En ce sens, les autorités ne restent pas inactives. De vastes opérations de contrôle sont menées à l’improviste dans les grandes artères de la ville, destinées à rappeler constamment aux usagers des deux-roues l’obligation du port du casque.

Manque d’alternatives

D’autres envisagent des solutions plus radicales, comme l’interdiction pure et simple des motos dans certaines parties de la médina, à l’instar de celles de Fès ou de Tanger. Cela dit, ces revendications se heurtent au sentiment d’attachement qu’éprouvent les Marrakchis pour ce moyen de transport, qui offre une flexibilité précieuse dans une ville où le trafic est souvent saturé.

«Il ne s’agit pas de diaboliser les motos, mais de trouver une solution qui ne nuit pas à la réputation de la ville», insiste Ahmed Nait.
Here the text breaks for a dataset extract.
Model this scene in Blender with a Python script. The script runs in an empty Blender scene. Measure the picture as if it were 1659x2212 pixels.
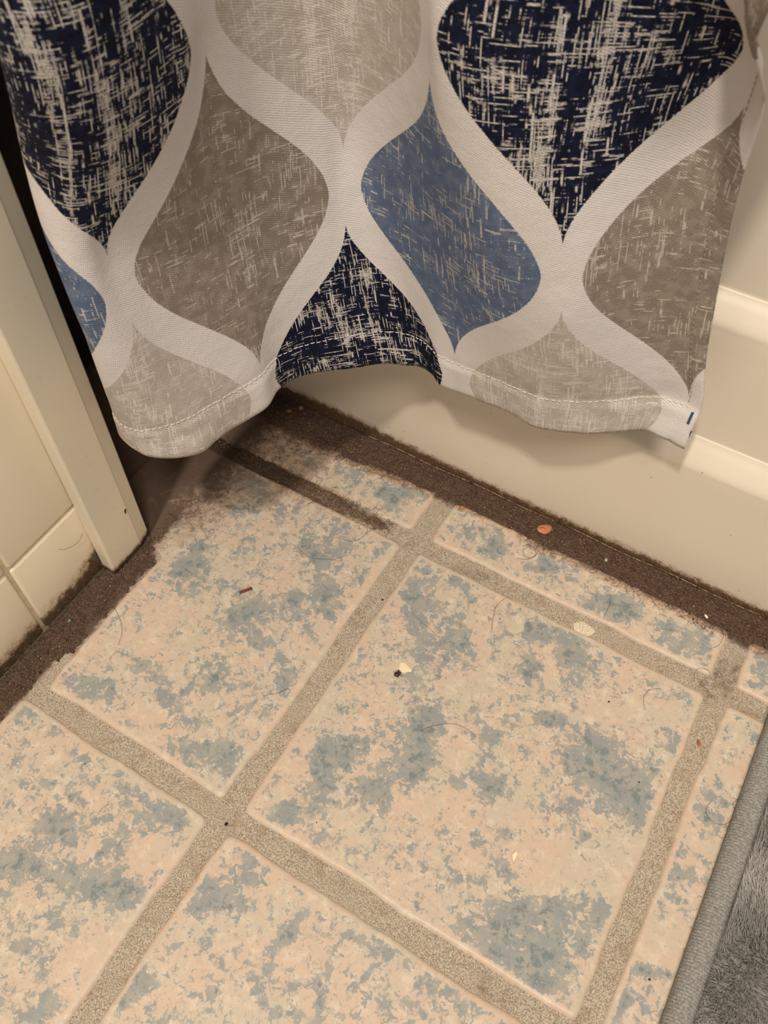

Pour d’autres, la solution ne peut se limiter à des interdictions. Le véritable problème réside dans le manque d’alternatives, notamment en matière de transport public, qui n’est pas garanti à toutes les heures. Le soir, alors que la place Jamaâ El Fna reste animée jusqu’à 3h du matin, les bus et autres moyens de transport en commun cessent de fonctionner à 22h. Faute d’options viables, les motos restent pour beaucoup le seul moyen de se déplacer dans une médina encore en pleine effervescence nocturne. Alors que la société civile marrakchie se mobilise autour de cette question, il est légitime de s’interroger sur la vocation future de la médina.

Certains proposent de favoriser l’usage de vélos électriques ou d’autres modes de transport plus écologiques, tout en prévoyant des laissez-passer pour les riverains motorisés. Cela permettrait de préserver l’authenticité des lieux tout en répondant aux besoins de mobilité.

Cependant, pour certains habitués de la destination, ce désordre ambiant fait partie intégrante du charme unique de Marrakech. Pourtant, ce même charme se mue en véritable cauchemar dès que les visiteurs s’aventurent dans les ruelles étroites, où l’incivisme atteint parfois son paroxysme.